I'm pretty sure that Mickey's z is a self-chosen last name, with plenty of possible references. Z standing alone, for instance, might suggest revolutionary resistance, as it does in the Costa-Gavras movie "Z." Or it might be that Mickey is simply announcing his own subversive intentions, identifying himself and others as a "zigzagger," the human embodiments of Zinn's revolutionary waves. Or, I suppose, it could be that Mickey's last name starts with z, is hard to spell and harder to pronounce. No matter. His book is an act of radical imagination.
Sitting next to "50 Revolutions" on our pile of bathroom books is The Future Dictionary of America(FDA). Let me say, as a person once convicted of malicious destruction primarily on the testimony of a self-described "unemployed lexicographer," that as dictionaries go, FDA is probably on the unreliable end of the spectrum. But FDA is also an act of radical imagination. Edited by a quartet of young (heartbreaking) geniuses, it includes numerous entries that try to imagination a richer, more humane future. One entry written by revered graphic novelist Art Spiegelman reads:
"Geneva Convention [jen-ee'-vah kon-ven'-shun] n. a large annual Spring gathering of cartoonists that takes place in Geneva, Switzerland...The highlight of this convocation is a drawing contest [in which] cartoonists compete to best capture [an] audience's shifting expressions of shock, awe, disgust, prurience, anger and anguish[in reaction to] pornographic video footage of early 21st century American soldiers performing atrocities on Moslem civilians..."
Well, OK, that definition is more of an inspired critique than a vision of a benign future, but I personally see the image of a bunch of cartoonists sitting in judgement of war crime as a bit of alternative futuring. And though FDA has far more critical and satirical definitions of the tired and corrupt normal, there are many definitions of a future world that are as inviting as a warm featherbed in winter.
But what I really want here is this, a calendar based on the good real people aspire to accomplish within the span of their own lives, a calendar that takes such personal visions and reports all the good things that will happen in the future. Like, say, the entry for January 11, 2034: writer Sylvia Waters transmits the completed manuscript of her biography of the first female Chief Justice of the Supreme Court to her publisher.

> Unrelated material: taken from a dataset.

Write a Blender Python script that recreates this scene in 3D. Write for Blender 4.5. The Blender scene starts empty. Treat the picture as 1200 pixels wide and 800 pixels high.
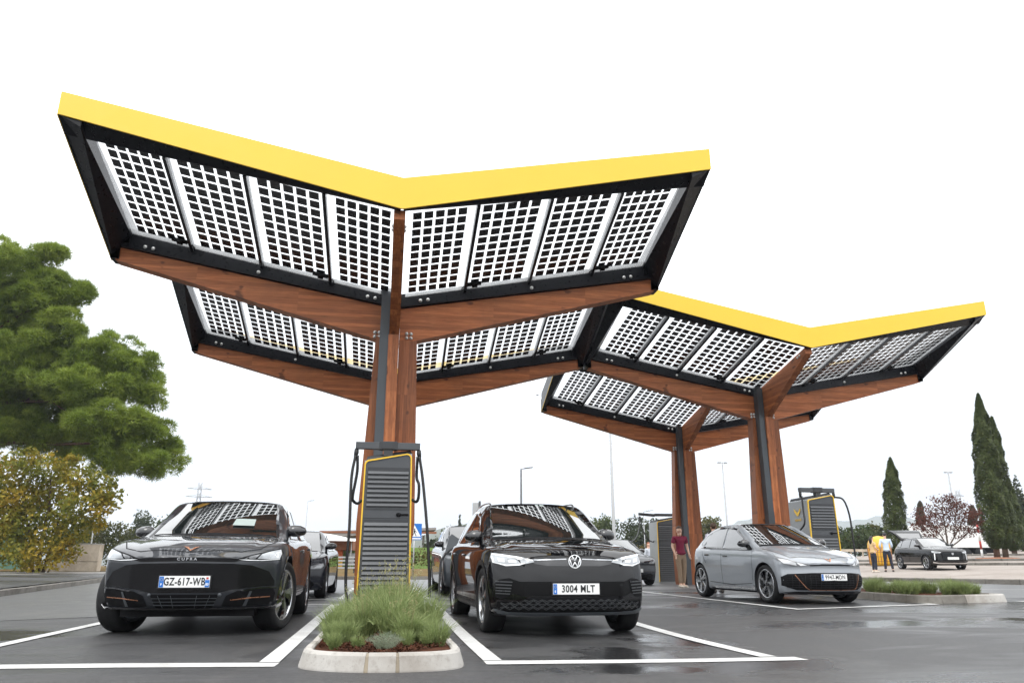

And I know this happens how? I know this happens because SW told me that is her deadline for finishing the book. And, as we all know, individual aspirations are the tributaries of the rivers that flow to the oceans where the tidal waves of change are generated. Frankly, though I will be 88 by the time the book is finally available to me, I can hardly wait to read it. Further, if there are readers out there who aspire, openly or secretly, to move a certain change by a particular date, please share your dream with me, if you would. Personally, I feel a strong need to see visions, to feed on the nutritional richness of such a future calendar.